**Information provided**
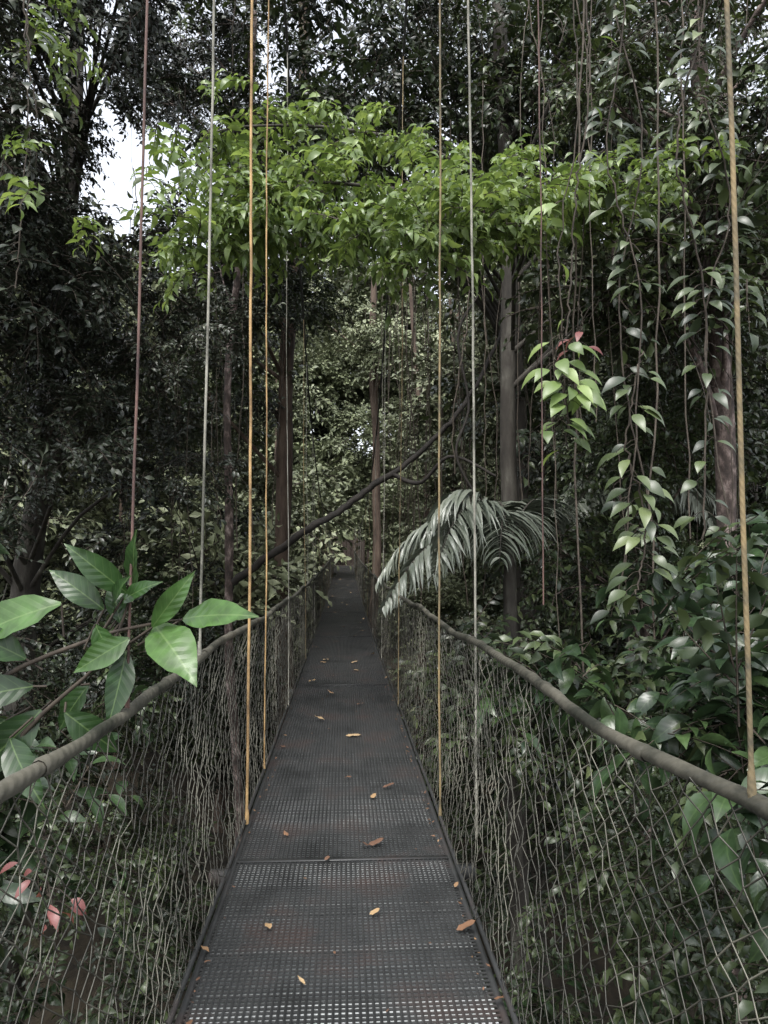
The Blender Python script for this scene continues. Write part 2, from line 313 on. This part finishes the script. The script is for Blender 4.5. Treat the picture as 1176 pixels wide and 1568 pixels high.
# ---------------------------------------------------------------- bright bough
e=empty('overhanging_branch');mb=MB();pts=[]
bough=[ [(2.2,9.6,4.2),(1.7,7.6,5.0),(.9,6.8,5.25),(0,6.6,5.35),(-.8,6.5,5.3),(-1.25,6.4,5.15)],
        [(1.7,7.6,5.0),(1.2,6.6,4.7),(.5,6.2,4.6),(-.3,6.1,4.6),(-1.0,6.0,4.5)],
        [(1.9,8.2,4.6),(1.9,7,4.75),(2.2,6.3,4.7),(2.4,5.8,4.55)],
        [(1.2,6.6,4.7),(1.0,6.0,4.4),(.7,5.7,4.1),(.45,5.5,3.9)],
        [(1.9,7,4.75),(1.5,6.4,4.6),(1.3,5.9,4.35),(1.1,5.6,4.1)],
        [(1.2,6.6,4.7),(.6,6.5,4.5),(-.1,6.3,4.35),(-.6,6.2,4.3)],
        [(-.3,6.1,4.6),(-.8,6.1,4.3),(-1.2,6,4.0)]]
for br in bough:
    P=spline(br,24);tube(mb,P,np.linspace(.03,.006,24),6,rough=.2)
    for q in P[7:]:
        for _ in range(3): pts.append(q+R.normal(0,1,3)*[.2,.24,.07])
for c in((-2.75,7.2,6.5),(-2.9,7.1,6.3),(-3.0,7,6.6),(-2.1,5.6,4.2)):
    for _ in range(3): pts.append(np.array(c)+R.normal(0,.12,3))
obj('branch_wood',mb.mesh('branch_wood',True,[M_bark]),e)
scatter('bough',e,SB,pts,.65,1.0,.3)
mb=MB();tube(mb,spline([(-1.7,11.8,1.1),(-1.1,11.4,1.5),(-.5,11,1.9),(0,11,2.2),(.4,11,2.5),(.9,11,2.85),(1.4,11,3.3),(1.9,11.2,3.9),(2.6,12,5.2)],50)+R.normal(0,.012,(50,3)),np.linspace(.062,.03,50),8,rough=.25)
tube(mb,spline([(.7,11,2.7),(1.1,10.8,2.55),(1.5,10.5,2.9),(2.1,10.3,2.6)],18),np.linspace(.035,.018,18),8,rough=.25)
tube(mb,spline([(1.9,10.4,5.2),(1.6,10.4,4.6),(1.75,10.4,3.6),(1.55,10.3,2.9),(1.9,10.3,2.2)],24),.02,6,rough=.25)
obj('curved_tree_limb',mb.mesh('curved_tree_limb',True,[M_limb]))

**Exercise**
All of the data above should be transcribed verbatim, with pictures omitted.

**Expected output**
The Blender Python script for this scene continues. Write part 2, from line 313 on. This part finishes the script. The script is for Blender 4.5. Treat the picture as 1176 pixels wide and 1568 pixels high.
# ---------------------------------------------------------------- bright bough
e=empty('overhanging_branch');mb=MB();pts=[]
bough=[ [(2.2,9.6,4.2),(1.7,7.6,5.0),(.9,6.8,5.25),(0,6.6,5.35),(-.8,6.5,5.3),(-1.25,6.4,5.15)],
        [(1.7,7.6,5.0),(1.2,6.6,4.7),(.5,6.2,4.6),(-.3,6.1,4.6),(-1.0,6.0,4.5)],
        [(1.9,8.2,4.6),(1.9,7,4.75),(2.2,6.3,4.7),(2.4,5.8,4.55)],
        [(1.2,6.6,4.7),(1.0,6.0,4.4),(.7,5.7,4.1),(.45,5.5,3.9)],
        [(1.9,7,4.75),(1.5,6.4,4.6),(1.3,5.9,4.35),(1.1,5.6,4.1)],
        [(1.2,6.6,4.7),(.6,6.5,4.5),(-.1,6.3,4.35),(-.6,6.2,4.3)],
        [(-.3,6.1,4.6),(-.8,6.1,4.3),(-1.2,6,4.0)]]
for br in bough:
    P=spline(br,24);tube(mb,P,np.linspace(.03,.006,24),6,rough=.2)
    for q in P[7:]:
        for _ in range(3): pts.append(q+R.normal(0,1,3)*[.2,.24,.07])
for c in((-2.75,7.2,6.5),(-2.9,7.1,6.3),(-3.0,7,6.6),(-2.1,5.6,4.2)):
    for _ in range(3): pts.append(np.array(c)+R.normal(0,.12,3))
obj('branch_wood',mb.mesh('branch_wood',True,[M_bark]),e)
scatter('bough',e,SB,pts,.65,1.0,.3)
mb=MB();tube(mb,spline([(-1.7,11.8,1.1),(-1.1,11.4,1.5),(-.5,11,1.9),(0,11,2.2),(.4,11,2.5),(.9,11,2.85),(1.4,11,3.3),(1.9,11.2,3.9),(2.6,12,5.2)],50)+R.normal(0,.012,(50,3)),np.linspace(.062,.03,50),8,rough=.25)
tube(mb,spline([(.7,11,2.7),(1.1,10.8,2.55),(1.5,10.5,2.9),(2.1,10.3,2.6)],18),np.linspace(.035,.018,18),8,rough=.25)
tube(mb,spline([(1.9,10.4,5.2),(1.6,10.4,4.6),(1.75,10.4,3.6),(1.55,10.3,2.9),(1.9,10.3,2.2)],24),.02,6,rough=.25)
obj('curved_tree_limb',mb.mesh('curved_tree_limb',True,[M_limb]))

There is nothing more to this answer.